----- Provided material

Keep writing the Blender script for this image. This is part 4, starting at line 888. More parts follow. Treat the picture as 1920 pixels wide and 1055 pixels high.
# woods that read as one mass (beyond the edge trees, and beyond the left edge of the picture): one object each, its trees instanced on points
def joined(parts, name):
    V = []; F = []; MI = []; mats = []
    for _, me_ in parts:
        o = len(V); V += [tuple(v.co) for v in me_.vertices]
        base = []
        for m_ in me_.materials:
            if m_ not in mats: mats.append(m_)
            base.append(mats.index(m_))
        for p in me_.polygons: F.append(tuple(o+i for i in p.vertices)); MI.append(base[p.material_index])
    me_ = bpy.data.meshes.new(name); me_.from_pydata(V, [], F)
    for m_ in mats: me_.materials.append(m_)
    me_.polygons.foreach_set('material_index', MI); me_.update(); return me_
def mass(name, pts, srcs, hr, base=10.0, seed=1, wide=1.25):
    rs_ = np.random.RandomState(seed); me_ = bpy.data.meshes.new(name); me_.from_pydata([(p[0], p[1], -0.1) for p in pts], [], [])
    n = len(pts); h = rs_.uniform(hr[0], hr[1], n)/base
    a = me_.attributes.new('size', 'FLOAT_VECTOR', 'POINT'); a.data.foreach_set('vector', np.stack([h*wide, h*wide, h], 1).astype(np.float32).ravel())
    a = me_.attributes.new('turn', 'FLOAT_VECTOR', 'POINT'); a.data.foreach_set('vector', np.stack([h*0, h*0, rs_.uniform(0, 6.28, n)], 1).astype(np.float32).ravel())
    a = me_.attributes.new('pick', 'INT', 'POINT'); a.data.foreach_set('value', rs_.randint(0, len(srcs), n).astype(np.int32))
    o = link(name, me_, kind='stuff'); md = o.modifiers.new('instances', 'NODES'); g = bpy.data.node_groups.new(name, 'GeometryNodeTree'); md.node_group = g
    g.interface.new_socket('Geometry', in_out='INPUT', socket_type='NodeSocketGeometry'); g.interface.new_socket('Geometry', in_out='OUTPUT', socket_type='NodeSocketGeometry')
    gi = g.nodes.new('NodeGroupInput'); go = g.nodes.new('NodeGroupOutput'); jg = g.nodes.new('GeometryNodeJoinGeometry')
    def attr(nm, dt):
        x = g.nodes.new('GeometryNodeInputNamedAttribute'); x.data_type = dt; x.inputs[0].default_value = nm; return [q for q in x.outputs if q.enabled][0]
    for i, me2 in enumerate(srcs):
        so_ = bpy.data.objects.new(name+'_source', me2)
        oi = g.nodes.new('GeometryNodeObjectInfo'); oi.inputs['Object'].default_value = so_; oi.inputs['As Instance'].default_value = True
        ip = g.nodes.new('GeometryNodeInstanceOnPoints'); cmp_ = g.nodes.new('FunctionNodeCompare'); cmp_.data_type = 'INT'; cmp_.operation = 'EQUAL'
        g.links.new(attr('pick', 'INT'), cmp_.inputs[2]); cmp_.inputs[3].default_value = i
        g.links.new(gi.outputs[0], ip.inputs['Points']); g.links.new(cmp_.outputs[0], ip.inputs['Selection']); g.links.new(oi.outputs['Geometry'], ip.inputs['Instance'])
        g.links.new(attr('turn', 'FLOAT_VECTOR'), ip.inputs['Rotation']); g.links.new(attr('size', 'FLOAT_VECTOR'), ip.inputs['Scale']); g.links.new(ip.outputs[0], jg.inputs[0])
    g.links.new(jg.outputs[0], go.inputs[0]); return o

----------

What to produce:
All of the data shown above must be copied exactly.

Worked solution:
Keep writing the Blender script for this image. This is part 4, starting at line 888. More parts follow. Treat the picture as 1920 pixels wide and 1055 pixels high.
# woods that read as one mass (beyond the edge trees, and beyond the left edge of the picture): one object each, its trees instanced on points
def joined(parts, name):
    V = []; F = []; MI = []; mats = []
    for _, me_ in parts:
        o = len(V); V += [tuple(v.co) for v in me_.vertices]
        base = []
        for m_ in me_.materials:
            if m_ not in mats: mats.append(m_)
            base.append(mats.index(m_))
        for p in me_.polygons: F.append(tuple(o+i for i in p.vertices)); MI.append(base[p.material_index])
    me_ = bpy.data.meshes.new(name); me_.from_pydata(V, [], F)
    for m_ in mats: me_.materials.append(m_)
    me_.polygons.foreach_set('material_index', MI); me_.update(); return me_
def mass(name, pts, srcs, hr, base=10.0, seed=1, wide=1.25):
    rs_ = np.random.RandomState(seed); me_ = bpy.data.meshes.new(name); me_.from_pydata([(p[0], p[1], -0.1) for p in pts], [], [])
    n = len(pts); h = rs_.uniform(hr[0], hr[1], n)/base
    a = me_.attributes.new('size', 'FLOAT_VECTOR', 'POINT'); a.data.foreach_set('vector', np.stack([h*wide, h*wide, h], 1).astype(np.float32).ravel())
    a = me_.attributes.new('turn', 'FLOAT_VECTOR', 'POINT'); a.data.foreach_set('vector', np.stack([h*0, h*0, rs_.uniform(0, 6.28, n)], 1).astype(np.float32).ravel())
    a = me_.attributes.new('pick', 'INT', 'POINT'); a.data.foreach_set('value', rs_.randint(0, len(srcs), n).astype(np.int32))
    o = link(name, me_, kind='stuff'); md = o.modifiers.new('instances', 'NODES'); g = bpy.data.node_groups.new(name, 'GeometryNodeTree'); md.node_group = g
    g.interface.new_socket('Geometry', in_out='INPUT', socket_type='NodeSocketGeometry'); g.interface.new_socket('Geometry', in_out='OUTPUT', socket_type='NodeSocketGeometry')
    gi = g.nodes.new('NodeGroupInput'); go = g.nodes.new('NodeGroupOutput'); jg = g.nodes.new('GeometryNodeJoinGeometry')
    def attr(nm, dt):
        x = g.nodes.new('GeometryNodeInputNamedAttribute'); x.data_type = dt; x.inputs[0].default_value = nm; return [q for q in x.outputs if q.enabled][0]
    for i, me2 in enumerate(srcs):
        so_ = bpy.data.objects.new(name+'_source', me2)
        oi = g.nodes.new('GeometryNodeObjectInfo'); oi.inputs['Object'].default_value = so_; oi.inputs['As Instance'].default_value = True
        ip = g.nodes.new('GeometryNodeInstanceOnPoints'); cmp_ = g.nodes.new('FunctionNodeCompare'); cmp_.data_type = 'INT'; cmp_.operation = 'EQUAL'
        g.links.new(attr('pick', 'INT'), cmp_.inputs[2]); cmp_.inputs[3].default_value = i
        g.links.new(gi.outputs[0], ip.inputs['Points']); g.links.new(cmp_.outputs[0], ip.inputs['Selection']); g.links.new(oi.outputs['Geometry'], ip.inputs['Instance'])
        g.links.new(attr('turn', 'FLOAT_VECTOR'), ip.inputs['Rotation']); g.links.new(attr('size', 'FLOAT_VECTOR'), ip.inputs['Scale']); g.links.new(ip.outputs[0], jg.inputs[0])
    g.links.new(jg.outputs[0], go.inputs[0]); return o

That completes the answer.